There’s Moor to Jami

The premiere of Jami’s long-awaited film, Moor, held on Monday night at the Atrium Cinema in Karachi, made for a beautiful night and attracted many of cinema’s finest minds, all of whom gathered under one roof for the sake of this particularly beautiful cinematic offering. Moor opens across Pakistan on Independence day (tomorrow).

By Maheen Sabeeh

First published in Instep, The News on August 2015


Samiya Mumtaz in Moor

The premiere of Jami’s long-awaited film, Moor, held on Monday night at the Atrium Cinema in Karachi, made for a beautiful night and attracted many of cinema’s finest minds, all of whom gathered under one roof for the sake of this particularly beautiful cinematic offering. Moor opens across Pakistan on Independence day (tomorrow).
The film is Jami’s love letter to Pakistan and is as lyrical as it is haunting. The film’s stellar cast, led by Hameed Sheikh, Samiya Mumtaz and Shaz Khan, will move you to tears. It’s a story of a family, of their fears and their heartbreak, but it’s also a story of corruption, greed and at times, hopelessness. The characters are real and reflect emotions that are universal. At its heart, Moor is the story of Pakistan and of loving a country that will never love you back. This story is one that Pakistanis, nay, human beings around the world will connect to because it sketches the silent grief that comes in the wake of losing a loved one with perfect precision and heart. Moor may not break box office records but it will go down in cinematic history as one of the finest films ever made in Pakistan, period.
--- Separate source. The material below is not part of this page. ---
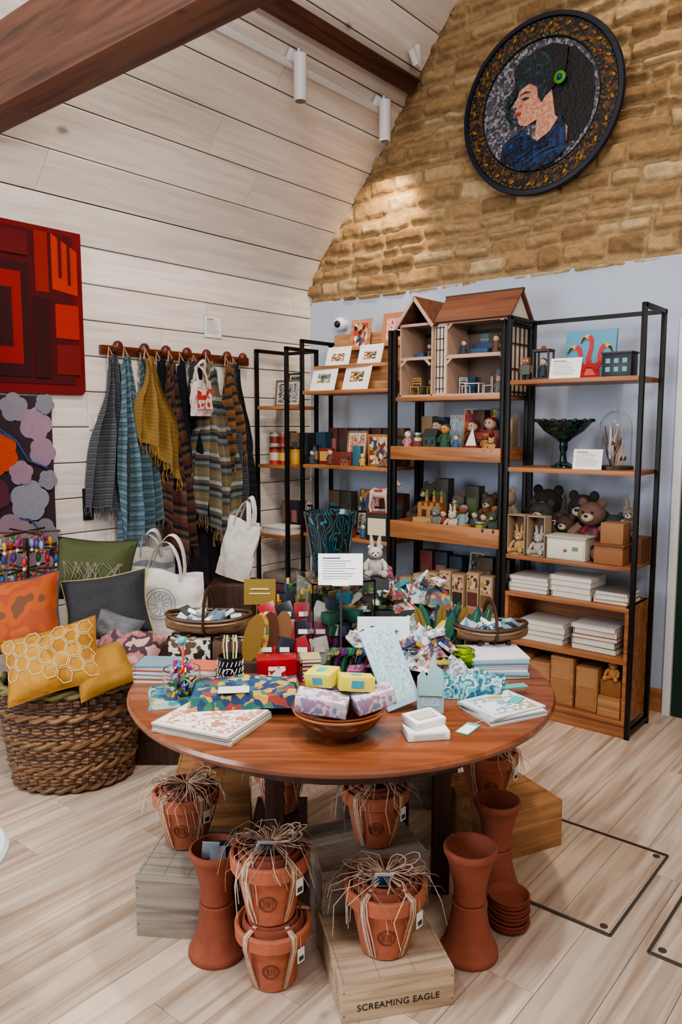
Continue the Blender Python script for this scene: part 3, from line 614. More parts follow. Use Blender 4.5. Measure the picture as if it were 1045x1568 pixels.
b.tube([(-.075,0,.12),(-.1,0,.1),(-.105,0,.06)],[.008,.01,.003],C('#8d5f4a'),8); b.tube([(.092,0,.212),(.075,0,.2),(.06,0,.17),(.045,0,.145)],[.004,.009,.009,.005],C('#8d5f4a'),8)
for s in(-1,1): b.tube([(.086,s*.008,.205),(.084,s*.01,.222)],[.005,.002],HC,6); b.ball(.003,(.103,s*.013,.19),BLACK,seg=6)
b.bb((.15,.06,.004),(0,0,0),C('#a5372b'))
b.box((.055,.066,.012),(0,0,.132),C('#a5372b'),bev=.004); b.tube([(.128,-.011,.165),(.1,-.02,.17),(.01,-.034,.15)],.002,C('#a33a2c'),5)
b.bb((.15,.09,.16),(0,0,-.161),C('#2a2622',.6),bev=.004); b.bb((.12,.002,.1),(0,-.046,-.13),A_card[2]); b.done((.945,3.655,.983),rz=.15)
# ---- bay 3
b=B('flamingo_picture'); SKY=C('#5590a8',.6)
b.bb((.26,.02,.25),(0,0,0),SKY,bev=.002); RED=C('#b52a30',.55); PNK=C('#cf6a62',.55); YEL2=C('#d9a03a',.5)
b.poly([(-.05,.003),(.06,.003),(.06,.04),(.045,.075),(.0,.085),(-.03,.07),(-.045,.04)],RED,X((0,-.0105,0)),.002)
b.poly([(-.02,.02),(.04,.02),(.02,.05),(-.01,.055)],PNK,X((0,-.0128,0)),.0015)
for pts,bk in (([(-.02,.05),(-.045,.085),(-.045,.125),(-.055,.155),(-.072,.168)],[(-.076,.168),(-.098,.158),(-.114,.135)]),([(.005,.06),(-.004,.11),(.008,.16),(.006,.20),(-.008,.217)],[(-.012,.217),(-.034,.207),(-.048,.184)]),([(.03,.05),(.058,.085),(.052,.125),(.062,.155),(.078,.168)],[(.082,.168),(.104,.158),(.118,.135)])):
    b.ribbon(pts,[.017,.012,.010,.011,.013],RED,-.0130); b.ribbon(bk,[.011,.009,.002],YEL2,-.0135); b.ribbon([((bk[0][0]+bk[1][0])/2,(bk[0][1]+bk[1][1])/2-.004),bk[1],bk[2]],[.004,.007,.002],BLACK,-.0157,.001); b.ball(.0035,(pts[-1][0],-.017,pts[-1][1]+.003),WHITE,seg=8)
b.done((2.115,3.83,1.726),rot=(-.12,0,0))
b=B('notice_card'); notice(b,.16,.105,0,0,0); b.done((2.06,3.66,1.726))
b=B('toy_cottage')
b.bb((.14,.09,.11),(0,0,0),C('#16191e',.4),bev=.002); b.bb((.15,.1,.008),(0,0,.11),C('#0e1014',.4))
for i in range(3):
    for j in range(2): b.bb((.022,.002,.022),(-.04+i*.04,-.046,.025+j*.04),C('#3c8a96',.3))
b.done((2.31,3.72,1.726))
b=B('toy_lantern'); 
b.bb((.09,.07,.012),(0,0,0),C('#3a3630')); b.bb((.09,.07,.012),(0,0,.14),C('#3a3630'))
for i in(-1,1):
    for j in(-1,1): b.bb((.008,.008,.14),(i*.04,j*.03,0),C('#3a3630'))
figurine(b,0,0,.012,.1,'#27343c','#caa88a'); b.ball(.012,(0,0,.16),C('#8a3a30')); b.done((1.93,3.70,1.726))
b=B('toy_robot'); b.bb((.05,.04,.05),(0,0,.03),C('#4a5a52')); b.bb((.035,.03,.03),(0,0,.085),C('#8a4a3a'))
for i in(-1,1): b.bb((.014,.02,.03),(i*.014,0,0),BLACK); b.ball(.004,(i*.008,-.016,.1),WHITE,seg=6); b.bb((.01,.02,.035),(i*.031,0,.04),C('#8a4a3a'))
b.done((1.84,3.70,1.726))
b=B('footed_glass_bowl'); DG=art('dark_glass',['#10201f','#1d3a38','#0b1414','#2a4f4a'],22,'noise',rough=.12)
b.lathe([(0,0),(.06,0),(.058,.008),(.02,.03),(.014,.07),(.022,.1),(.02,.125),(.05,.15),(.1,.185),(.142,.235),(.138,.24),(.095,.2),(.04,.165),(0,.158)],DG,seg=48)
for i in range(16):
    a=i*2*pi/16; b.ball(.013,(.138*math.cos(a),.138*math.sin(a),.237),DG,(1,1,.7),seg=8)
b.done((2.03,3.75,1.286))
b=B('glass_dome'); GL=glass('clear_glass')
b.cyl(.088,.016,(0,0,0),DARKW,seg=40); pr=[(.078,.0165),(.078,.2)]+[(.078*math.cos(k*pi/16),.2+.085*math.sin(k*pi/16)) for k in range(1,9)]
pi_=[(max(r-.0025,0),z-(.0 if z<.21 else .0025)) for r,z in pr][::-1]; b.lathe(pr+pi_+[pr[0]],GL,seg=36)
b.ball(.008,(0,0,.29),GL,seg=10)
rs=random.Random(5)
for i in range(34):
    a=rs.uniform(0,2*pi); r1=rs.uniform(.01,.04); h=rs.uniform(.1,.23); b.tube([(r1*math.cos(a)*.5,r1*math.sin(a)*.5,.017),(r1*math.cos(a),r1*math.sin(a),h*.5),(r1*1.3*math.cos(a+.6),r1*1.3*math.sin(a+.6),h)],[.004,.005,.002],C(rs.choice(['#b8a896','#8c7a6c','#d4c9ba','#6b4a40'])),5)
for i in range(6): b.ball(.012,(rs.uniform(-.04,.04),rs.uniform(-.04,.04),rs.uniform(.03,.15)),C('#7b2c35'),seg=8)
b.done((2.29,3.76,1.286))
b=B('notice_card'); notice(b,.14,.1,0,0,0,rz=.1); b.done((2.20,3.635,1.286))
b=B('teddy_bears'); 
bear(b,-.22,.10,0,.29,'#403a34'); bear(b,-.09,.10,0,.22,'#4d3c30'); bear(b,.05,.10,0,.31,'#74594d',shirt=art('gingham',['#5a1828','#783040','#3a1018'],60,'voronoi')); bear(b,-.27,.12,0,.24,'#262c25'); bunny(b,.24,.1,.12,.2,'#8f867b'); b.bb((.13,.14,.12),(.25,.12,0),C('#6a4228'))
bear(b,.14,.15,0,.24,'#3b4540'); bunny(b,-.15,.15,0,.3,'#4a4038'); bear(b,-.02,.16,0,.34,'#30302c'); bear(b,-.22,.17,0,.36,'#2c2824')
b.done((2.13,3.68,.836))
b=B('boxed_dolls')
for i,x in enumerate((-.055,.055)):
    b.bb((.095,.08,.006),(x,0,0),C('#a9917a')); b.bb((.095,.006,.2),(x,.04,0),C('#6e5643')); 
    for k in(-1,1): b.bb((.004,.08,.2),(x+k*.046,0,0),C('#a9917a'))
    b.bb((.095,.08,.004),(x,0,.2),C('#a9917a')); bunny(b,x,.0,.006,.15,['#b0905f','#a9a29b'][i])
b.done((1.90,3.655,.836))
b=B('drawer_gift_box'); b.bb((.2,.12,.11),(0,0,0),C('#bfbaab',.6),bev=.004); b.bb((.18,.004,.09),(0,-.061,.008),C('#d3cfbf',.6),bev=.002); b.ball(.008,(0,-.067,.05),C('#b0453a')); b.bb((.03,.002,.02),(.05,-.064,.05),C('#6d8a5a')); b.bb((.21,.13,.008),(0,0,.11),C('#afb5a2')); b.done((2.12,3.665,.836))
b=B('wooden_toy_box'); b.bb((.14,.1,.09),(0,0,0),C('#92603a',.6),bev=.004); b.bb((.12,.08,.1),(.02,.12,0),PINEV,bev=.004); b.bb((.16,.12,.01),(0,0,.09),C('#6e4328'),bev=.002)
b.bb((.11,.1,.10),(.01,.01,.1),C('#956842',.6),bev=.004); b.done((2.33,3.66,.836))
b=B('book_stack'); 
stack(b,-.21,.06,0,.22,.2,[(.022,'#998c80'),(.02,'#c8c4bc'),(.02,'#afa89b'),(.016,'#d4d1ca')],.03); stack(b,.02,.06,0,.22,.2,[(.03,'#ada8a0'),(.028,'#d0cdc6'),(.03,'#a9a59d'),(.02,'#dcdad5')],.04); stack(b,.22,.05,0,.17,.18,[(.022,'#86161a'),(.02,'#d0cdc6'),(.018,'#7d7a76')],.05)
b.done((2.12,3.67,.641))
b=B('book_stack'); stack(b,-.14,.08,0,.25,.2,[(.03,'#b9b4aa'),(.025,'#988f88'),(.03,'#c5c2bc'),(.02,'#d9d7d2')],.04); stack(b,.14,.08,0,.23,.2,[(.03,'#5f4a3e'),(.03,'#bac6bf'),(.02,'#923a30'),(.03,'#b4bfb6'),(.02,'#dfddda')],.05); b.done((2.12,3.67,.386))
b=B('wooden_storage_boxes')
for x,w,h in((-.24,.1,.22),(-.13,.11,.2),(-.01,.12,.25),(.12,.11,.22)): b.bb((w,.14,h),(x,.02,0),PINEV,bev=.005); b.bb((w*.8,.003,h*.4),(x,-.051,h*.1),C('#996d43')); b.bb((w*.8,.003,h*.38),(x,-.051,h*.55),C('#a57a50'))
b.bb((.11,.14,.1),(.24,.0,0),PINEV,bev=.005); b.bb((.1,.12,.08),(.24,.01,.1),C('#88592e'),bev=.004); bear(b,.24,-.02,.18,.1,'#b9854f')
b.done((2.12,3.68,.086))
# ------------------------------------------------------------------ left wall things
b=B('peg_rail'); PW=wood('peg_wood','#6f361e','#431e11',1,6,.3)
b.box((.025,1.08,.05),(.0135,2.94,1.9),PW,bev=.006)
pegs=[2.457,2.626,2.772,2.922,3.068,3.23,3.36]
for y in pegs:
    b.tube([(.02,y,1.9),(.05,y,1.903),(.075,y,1.91)],[.014,.012,.014],PW,12); b.ball(.03,(.095,y,1.915),PW,(.8,1,1))
b.done()
def weave(name,cols,sc,soft=.7,diag=0):
    m,nt,b=newmat(name); tc=nt.nodes.new('ShaderNodeTexCoord'); sp=nt.nodes.new('ShaderNodeSeparateXYZ'); nt.links.new(tc.outputs['UV'],sp.inputs[0])
    w=nt.nodes.new('ShaderNodeMath'); w.operation='MULTIPLY'; w.inputs[1].default_value=sc; nt.links.new(sp.outputs[1],w.inputs[0])
    wd=nt.nodes.new('ShaderNodeMath'); wd.operation='MULTIPLY_ADD'; wd.inputs[1].default_value=diag; nt.links.new(sp.outputs[0],wd.inputs[0]); nt.links.new(w.outputs[0],wd.inputs[2])
    fr=nt.nodes.new('ShaderNodeMath'); fr.operation='FRACT'; nt.links.new(wd.outputs[0],fr.inputs[0]); r=ramp(nt,cols); nt.links.new(fr.outputs[0],r.inputs[0])
    ck=nt.nodes.new('ShaderNodeTexChecker'); ck.inputs['Scale'].default_value=1; mp=nt.nodes.new('ShaderNodeMapping'); mp.inputs['Scale'].default_value=(60,190,1); nt.links.new(tc.outputs['UV'],mp.inputs[0]); nt.links.new(mp.outputs[0],ck.inputs[0])
    n=nt.nodes.new('ShaderNodeTexNoise'); n.inputs['Scale'].default_value=90; nt.links.new(tc.outputs['Object'],n.inputs['Vector'])
    mx=nt.nodes.new('ShaderNodeMix'); mx.data_type='RGBA'; mx.blend_type='MULTIPLY'; mx.inputs['Factor'].default_value=soft; ck.inputs[1].default_value=(1,1,1,1); ck.inputs[2].default_value=(.45,.45,.45,1)
    nt.links.new(r.outputs[0],mx.inputs['A']); nt.links.new(ck.outputs[0],mx.inputs['B']); nt.links.new(mx.outputs['Result'],b.inputs['Base Color']); b.inputs['Roughness'].default_value=.95
    bp=nt.nodes.new('ShaderNodeBump'); bp.inputs['Strength'].default_value=.6; bp.inputs['Distance'].default_value=.004; nt.links.new(n.outputs['Fac'],bp.inputs['Height']); nt.links.new(bp.outputs['Normal'],b.inputs['Normal'])
    return m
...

To celebrate Jami’s vision and this film, industry experts including several filmmakers, actors, journalists and others showed up to the premiere. Hasan Zaidi, Maheen Zia, Shahbaz Sumar, Saqib Malik, Yasir Nawaz, Sohail Javed, Wajahat Rauf and Asad-ul-Haq, lawyer and activist Muhammad Jibran Nasir, actor/producer Humayun Saeed, musician-turned-actor Junaid Khan, Strings’ Faisal Kapadia and Bilal Maqsood, Anwar Maqsood, Sania Saeed, Zubeida Tariq, Nida Yasir and Adnan Saeed were just some of the prolific attendees who made their presence felt at the premiere.
Speaking to Instep, Asad ul Haq, the director of the upcoming film Dekh Magar Pyaar Say, which also opens on the same day as Moor, said that he was expecting a good cinematic experience. “My film is very different from Moor. It’s stylish and romantic. As filmmakers, we are all finding our own space.”


The man with the vision, Jami.


Hasan Zaidi astutely talked about Moor’s haunting quality and how it isn’t a typical masala film while Saqib Malik, the man behind several stunning music videos, spoke about his hope from Moor. “It should be an exceptional cinematic experience. Jami is trendsetting; his work has integrity, honesty and it appeals to our intellect.”


A still from Moor


“Jami is trendsetting; his work has integrity, honesty and it appeals to our intellect.” – Saqib Malik
Music’s child, Saad Shams, who plays in a band called Jumbo Jutt as well with indie artist Ali Suhail, who was handling PR for the film, thought the film was going to be “amazing”.
Lawyer and activist Muhammad Jibran Nasir, sporting a white shalwar kameez, spoke in his quintessential thoughtful manner and told Instep that he considered Jami a great patriot.
“I’m expecting Moor to be beautiful. And I am a grateful of Jami. We should be grateful to all our directors like Sohail Javed, Saqib Malik, Jami, Asim Reza, all of whom have given us quality music videos at a time when cinema was dying. Now, they’re making films and we should support their efforts.”